Inscription
Douglas began as two communities separated by present-day Center Street. Jonathan Wade platted Dudleyville, named for his brother Dudley Wade, on the south side of “Centre” in 1860. In 1861, William F. Dutcher platted the town of Douglas on the north side of Centre. Dutcher named it for his hometown on the Isle of Man in the Irish Sea. The original plat consisted of the area bounded by Union, Chestnut, Water, and Centre Streets. The two towns were incorporated as the village of Douglas in 1870. Dutcher’s son Thomas, a prosperous lumber mill owner, built a three-story commercial and residential structure downtown around 1867. The building, the town’s first Masonic hall, burned in 1870.

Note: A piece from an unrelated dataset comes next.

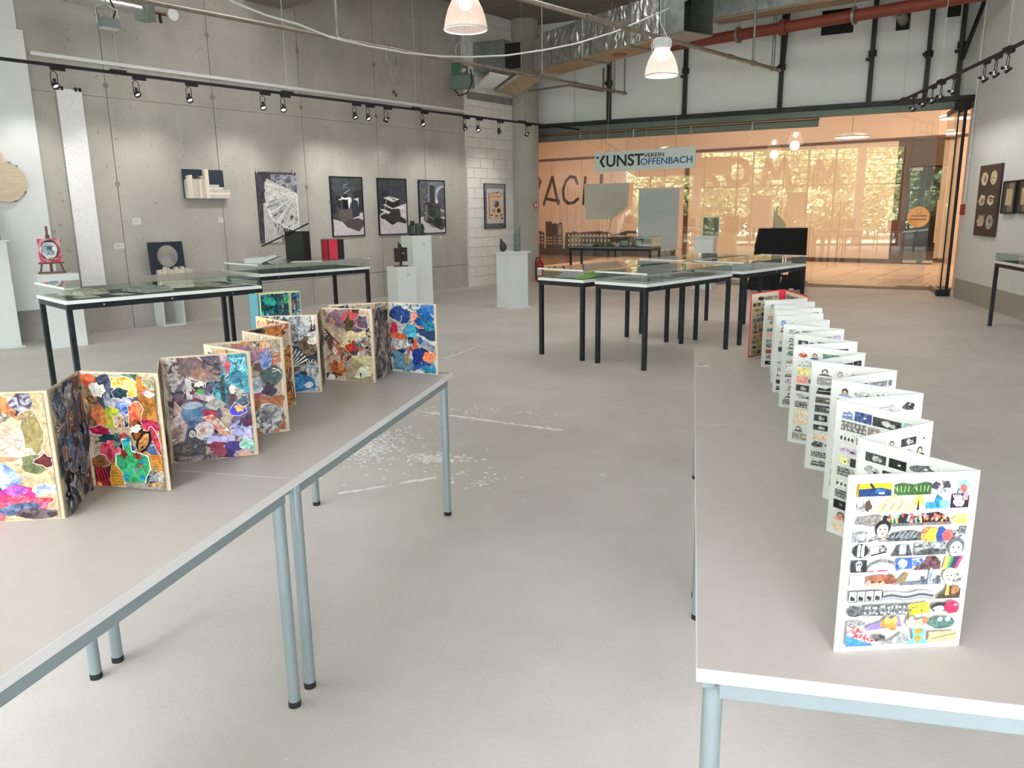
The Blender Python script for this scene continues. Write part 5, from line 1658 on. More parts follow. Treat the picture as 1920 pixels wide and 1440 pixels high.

[Back]: Masons from Douglas, Fennville, and Saugatuck chartered Dutcher Lodge No. 193 on January 10, 1867. From 1867 to 1870 they held meetings in a building owned by Worshipful Master Thomas Dutcher. In 1875 the western portion of this building was constructed on land cleared of a cemetery. Lodge members used the second floor, leaving the first floor available for government and civic meetings. The building was doubled in size with the construction of the eastern half in 1902. That section became known as the village hall. Douglas’s fire truck was parked in the lower level until 1969. Dutcher Lodge is a rare example of a Masonic lodge still in use a century after its construction.